Bell's cousin and another one of Bow's great-granddaughters, Nicole Sisneros, who also spoke to BI, said she "felt chills" hearing the song for the first time this week.
"It is hauntingly beautiful the way Taylor uses her songwriting ability and her artistry to draw parallels between Clara's life and her own. It's a really beautiful testament to both of their legacies," she added.
While Sisneros said that both she and Bell, who are the granddaughters of Bow's son Rex Bell Jr., "fell in love with the song" as soon as they heard it, they were apprehensive given that Bow's legacy often gets reduced to its most "salacious" elements.
"It's so easy to sensationalize someone's life and focus on the hardships, and that's truly what happened to Clara her whole life," Sisneros said, referring to the tabloid obsession with Bow's troubled upbringing, broken engagements, and mental health struggles, which eventually led her to be dubbed "Crisis-a-day-Clara" by her manager, B.P. Schulberg, according to biographer David Stenn.
As Sisneros pointed out, Swift also "faces constant scrutiny," which she thinks meant Swift was able to "really separate what's sensationalized and speculation and focus on the true beauty of an individual."
One misconception Bell was keen to point out is the narrative that Bow was "pushed out of Hollywood" at age 28. "It isn't true," she said. "She left on her own accord as she wanted to live the rest of her life and raise her children so she retired out on a ranch in Nevada."
This is far from the first time Swift has drawn musical inspiration from historical pop-culture icons. In her discography, she's given a shout-out to Golden Age Hollywood couple Elizabeth Taylor and Richard Burton, written a whole song about Rebekah Harkness, the eccentric 1940s socialite and composer who once owned Swift's Rhode Island home, and dedicated a track to Kennedy family matriarch Ethel Kennedy.
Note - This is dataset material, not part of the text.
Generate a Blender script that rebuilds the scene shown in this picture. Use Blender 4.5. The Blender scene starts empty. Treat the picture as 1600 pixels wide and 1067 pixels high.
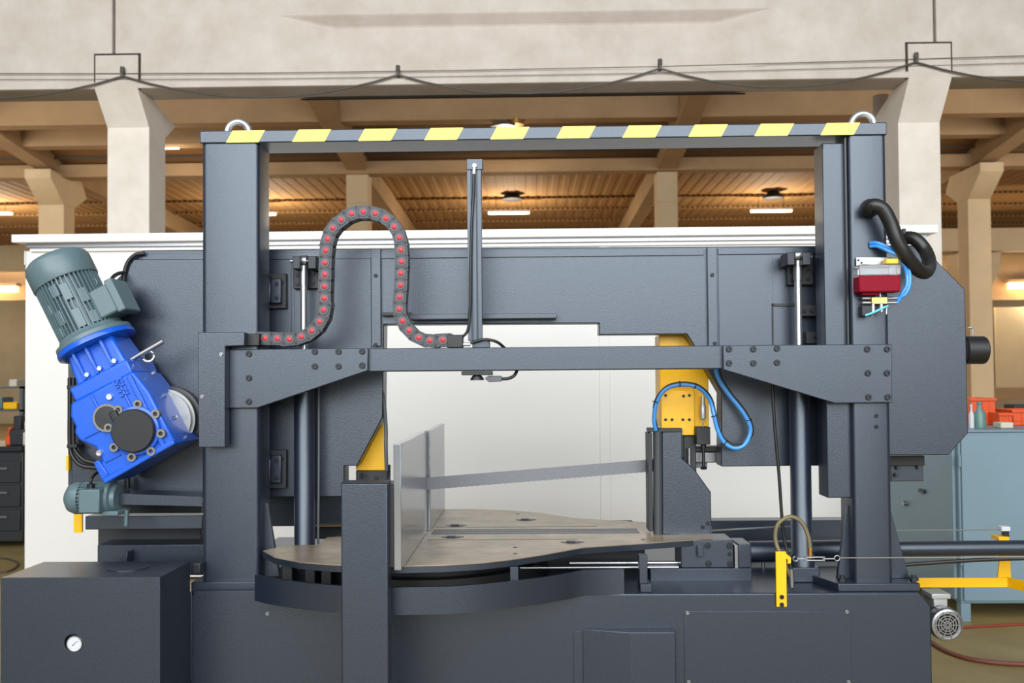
import bpy, bmesh, math, random
from mathutils import Vector, Matrix
random.seed(7)
S = bpy.context.scene
COL = S.collection

# ------------------------------------------------------------------ camera
F, CX, CY = 1420.0, 800.0, 563.9
CAM = Vector((0, -3.55, 1.5))
psi, alp, rho = math.atan(25/1420), math.radians(1.2), math.radians(0.45)
fw0 = Vector((-math.sin(psi), math.cos(psi), 0)); rt0 = Vector((math.cos(psi), math.sin(psi), 0)); up0 = Vector((0, 0, 1))
FW = fw0*math.cos(alp) + up0*math.sin(alp); up1 = up0*math.cos(alp) - fw0*math.sin(alp)
RT = rt0*math.cos(rho) - up1*math.sin(rho); UP = up1*math.cos(rho) + rt0*math.sin(rho)
cd = bpy.data.cameras.new('camera'); cam = bpy.data.objects.new('camera', cd); COL.objects.link(cam)
cam.matrix_world = Matrix(((RT.x, UP.x, -FW.x, CAM.x), (RT.y, UP.y, -FW.y, CAM.y), (RT.z, UP.z, -FW.z, CAM.z), (0, 0, 0, 1)))
cd.sensor_width = 36; cd.lens = 36*F/1600; cd.shift_y = (CY-533.5)/1600; cd.clip_end = 200
cd.dof.use_dof = True; cd.dof.focus_distance = 3.65; cd.dof.aperture_fstop = 3.6
S.camera = cam
# ------------------------------------------------------------------ world, assumed daylight sources, added fill lights, exposure
W = bpy.data.worlds.new('world'); S.world = W; W.use_nodes = True
bg = W.node_tree.nodes['Background']; bg.inputs[0].default_value = (0.86, 0.93, 1.0, 1); bg.inputs[1].default_value = 0.15
def area(name, loc, target, sx, sy, power, color):
    l = bpy.data.lights.new(name, 'AREA'); l.shape = 'RECTANGLE'; l.size = sx; l.size_y = sy; l.energy = power; l.color = color
    o = bpy.data.objects.new(name, l); COL.objects.link(o); o.location = loc
    o.rotation_euler = (Vector(target)-Vector(loc)).to_track_quat('-Z', 'Y').to_euler(); return o
area('assumed_skylight', (-0.5, -4.2, 5.9), (0, 1.2, 1.9), 15, 3.0, 410, (0.95, 0.98, 1.0))  # assumed overhead daylight, no skylight in view, added to light from above
area('assumed_window_light', (0, -11.5, 4.9), (0, 1.0, 2.2), 17, 6.2, 1680, (0.91, 0.96, 1.0))  # assumed window, out of view behind the camera, added to light the front faces
area('far_bay_fill_right', (14.5, 10.5, 4.2), (8.5, 23, 3.0), 8, 3.2, 360, (1.0, 0.93, 0.82))  # unseen fill light, added to brighten the far bay on the right
area('far_bay_fill_left', (-14.5, 10.5, 4.2), (-9.5, 23, 3.0), 8, 3.2, 400, (1.0, 0.93, 0.82))  # second added fill, no source in view, lifts the far left walls
S.view_settings.view_transform = 'Standard'; S.view_settings.look = 'None'; S.view_settings.gamma = 1.0
S.view_settings.use_curve_mapping = False; S.view_settings.exposure = 0.36

# ------------------------------------------------------------------ helpers
def P(px, py, Y):                       # photo point on a frontal plane
    r = FW + RT*((px-CX)/F) + UP*((CY-py)/F)
    return CAM + r*((Y-CAM.y)/r.y)
def PZ(px, py, z):                      # photo point on a level plane
    r = FW + RT*((px-CX)/F) + UP*((CY-py)/F)
    return CAM + r*((z-CAM.z)/r.z)
def lin(c): return c/12.92 if c <= 0.04045 else ((c+0.055)/1.055)**2.4
def hexc(h): return tuple(lin(int(h[i:i+2], 16)/255) for i in (0, 2, 4)) + (1,)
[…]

"Taylor is a master at digging. I think looking into the history of Hollywood, certainly, she would have come across Clara Bow and connected with her as an artist and being focused on her raw talent," Sisneros theorized.
"She was probably looking to draw inspiration from people of the past who would consider themselves tortured poets," Bell pointed out. "Clara was a poet and able to speak poetry through her, her acting; Taylor's a poet through her songwriting."
Although Swift did not reach out to the cousins before the release of the song ("We hope that somehow we could connect," Sisneros said), both have long been admirers of her discography.
Sisneros took her eldest daughter to Swift's The Eras Tour during its stopover at Las Vegas' Allegiant Stadium last year. Bell couldn't make it, as she was heavily pregnant with her daughter at the time, but in a "fun connection," her daughter turned one the same day as the release of "The Tortured Poets Department."
Ultimately, for Sisneros and Bell, Swift's immortalization of their great-grandmother in "Clara Bow" is a gift they can hand down to future generations.
They think Bow would have loved Swift, too, referencing something Bow once said about Marilyn Monroe, which Bell thinks could equally apply to the pop star.
"I never met Marilyn Monroe, but if I had, I would have tried very hard to help her. A sex symbol is a heavy load to carry when one is tired, hurt, and bewildered," Bow is quoted as saying in Stenn's biography, "Clara Bow: Runnin' Wild."
"I feel like she would say the same thing about Taylor," Bell concluded. "I think she would feel a nurturing sense over Taylor as today's 'It' girl."